Transmission of video and PoE power for IP security cameras over infrastructures can be confusing. Network infrastructures are designed using twisted pair cabling that we refer to as CAT (short for Category) cable, also referred to as UTP (Unshielded Twisted Pair). Security systems, coming from an analogue environment, have historically transmitted over coax cable, and with the use adaptors can transmit over CAT cabling, which can be further broken down into single pair twist and untwisted applications.
Cabling shares one, often misunderstood commonality. Any physical medium has a form of resistance to any element carried on that cable. With regard to network transmission over CAT 5 and greater (5e, 6, 7), there is a distance limitation of 328 feet or 100 meters. The applicable standards state that the bandwidth applied at one end of the cable at 10/100/1000 (1G)Mbps will be realized at the other end. This is also where we find the first limitation. At this same 328-foot distance there is a loss of PoE power. 802.3af or 15.4 watts is a value realized only at the PoE source. Under the standard, after traveling through 328 feet, the power at the camera is 12.95 watts. The same is true for 802.3at which has a source power of 30 watts and 328-foot distance power of 25 watts.
The advent of IP security cameras has resulted in the need to maintain existing coax cable for networking applications. The first thing to realise is there are no standards for network transmission over coax. In reality the characteristics governing coax can be considered the opposite of CAT twisted pair cable. CAT cabling for network transmission consists of 4 wire pair, 2 of which are used for signal and PoE transmission. This ability to separate PoE and bandwidth transmitting over two pairs maximises power transmission. Coax cable, when used in the same application, is limited to a single pair – centre conductor and shield. Its characteristics promote bandwidth but limit PoE transmission compared to UTP cable. I emphasize again, there are no standards for coax cable transmission.
This process becomes more confusing when you realise there are various type of cables that are called either UTP or Coax. All of these cable have different characteristics that have a direct impact on their ability to transmit bandwidth and PoE. The standards for UTP transmission were set for CAT 5 (5e). Categories 6, 7 and above will tend to have lower cable resistance and longer transmission distance; CAT 3, higher resistance and shorter distance.

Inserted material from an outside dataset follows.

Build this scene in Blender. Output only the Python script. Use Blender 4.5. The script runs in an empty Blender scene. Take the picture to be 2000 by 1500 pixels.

Common types of coax cable have varying distance limitations |
The same applies to coax cable. Again there is no standard, the typical cable found in analogue security applications is RG-59. In general, application distance limitations ran between 750 to 1000 feet, greater than the 328 network limitation. This is why extenders are required to convert from coax to UTP and to extend the signal and power range. As with UTP cable, there are two similarities. First, there are different grades of coax; second, there are different types. All these differences generally apply to cable resistance and therefore distance performance. The most common types of coax cable are: RG 59, RG 6 and RG 11
Why is this important? In general there are two reasons. The first is in specifying equipment for a video security system, you are generally dealing with existing wiring and a fixed performance requirement. It is important to know the type and condition of the wiring in order to know what system performance requirements can be met. Second is a function of understanding specifications for the transmission equipment that will be used in the infrastructure. As noted, when maintaining coax, the use of coax-to-Ethernet convertors/extenders is required. In many cases even when UTP is used, distances over the 328-foot limit are required.
A manufacturer’s product specification sheet can truthfully state their products can perform at 100 Mbps, they can handle 802.3at 30 watts and they can transmit distances up to 6,000 feet. However these must be viewed as separate performance claims. The key word is separate. Notice in these statements there is nothing that ties 100Mbps and/or 30 watts (these are examples only) and claimed distance of 6,000 feet together. Neither is the type of cable used indicated. By themselves, each individual claim is truthful; however, applications require they work together, and this is usually not the case. Many times it is difficult to read between the lines of manufacturer’s specifications. Failure to do so can cost additional time, money and even lead to removing the infrastructure itself.
There is a simple answer. Call the manufacturer and have them confirm that their solution will perform as required for your specific application. If necessary, ask for proof that they have conducted testing to support their performance claims. Infrastructure is confusing, and you don’t need to be an expert, you just need to ask the right person(s) the right questions.